Controle van de operationele VEILIGHEID
Test 1 — De motor mag NIET aanslaan
• de PTO-schakelaar geactiveerd is, OF
• de parkeerrem niet is ingeschakeld, OF
• de rij- en stuurhendels niet in de VRIJLOOPSTAND
staan.
Test 2 — De motor MOET aanslaan
• de PTO-schakelaar NIET geactiveerd is, EN
• de parkeerrem is ingeschakeld, EN
• de rij- en stuurhendels in de VRIJLOOPSTAND
vergrendeld zijn.
Test 3 — De motor moet AFSLAAN
• de bestuurder zijn stoel verlaat terwijl de PTO
ingeschakeld is OF
• de bestuurder zijn stoel verlaat terwijl de handrem
uitgeschakeld is OF.
• de bestuurder de rij- en stuurhendels uit de
vrijloopstand beweegt alvorens de parkeerrem uit te
schakelen.
Test 4 — Controle van remwerking van het maaidek
De maaibladen en de aandrijfriem van het maaidek
moeten volledig tot stilstand komen binnen de zeven (7)

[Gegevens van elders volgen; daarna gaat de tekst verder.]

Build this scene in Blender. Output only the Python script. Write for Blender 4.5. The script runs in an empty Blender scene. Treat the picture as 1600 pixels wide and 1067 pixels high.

seconden nadat de elektrische PTO-schakelaar wordt
uitgeschakeld (of de bestuurder van zijn stoel opstaat).
Als aandrijfriem van het maaidek niet binnen de zeven
(7) seconden stopt, neemt u contact op met uw verdeler.
OPMERKING: Wanneer de motor eenmaal is afgeslagen
moet de PTO-schakelaar worden uitgezet, moet
de parkeerrem worden geactiveerd en moeten de
rij- en stuurhendels in de VRIJLOOPSTAND worden
vergrendeld wanneer de bestuurder opnieuw op de stoel
plaatsneemt om de motor te starten.
WAARSCHUWING
Als uit een test blijkt dat niet alle
veiligheidsvoorzieningen correct werken,
mag u de zitmaaier niet gebruiken. Neem
contact op met uw erkende verdeler.
Probeer in geen geval het doel van het
veiligheidsvergrendelingssysteem te omzeilen.